9. The reasons given by the trial court in the judgment for acquitting the accused are not at all sustainable. The evidence of P.W.-l and P.W.-2 would clearly prove that the dishonour of the cheques was due to the fact that payment was stopped by the respondent. As held by the Supreme Court in Modi Cements Ltd. v. K.K. Nandi [1998] 92 Comp Cas 88 ; [1998] 1 KLT 582 (SC) which has already been referred to, once the cheque is issued by the drawer there would be a presumption under Section 139 of the Negotiable Instruments Act and the stoppage of payment will not preclude an action under Section 138 of the Act. So, this is a case in which there is sufficient evidence to come to the conclusion that the respondent committed the offence punishable under Section 138 of the Negotiable Instruments Act.
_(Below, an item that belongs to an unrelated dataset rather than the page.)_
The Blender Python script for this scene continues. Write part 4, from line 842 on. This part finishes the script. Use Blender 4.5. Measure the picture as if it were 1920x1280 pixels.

10. Hence the order of acquittal by the learned Magistrate has to be reversed and the accused has to be convicted for the offence punishable under Section 158 of the Negotiable Instruments Act.
11. In the result, this appeal is allowed setting aside the order of acquittal by the trial court. The respondent is found guilty of the offence punishable under Section 138 of the Negotiable Instruments Act and he is convicted thereunder. The respondent is sentenced under Section 138 of the Act to undergo simple imprisonment for a term of three months.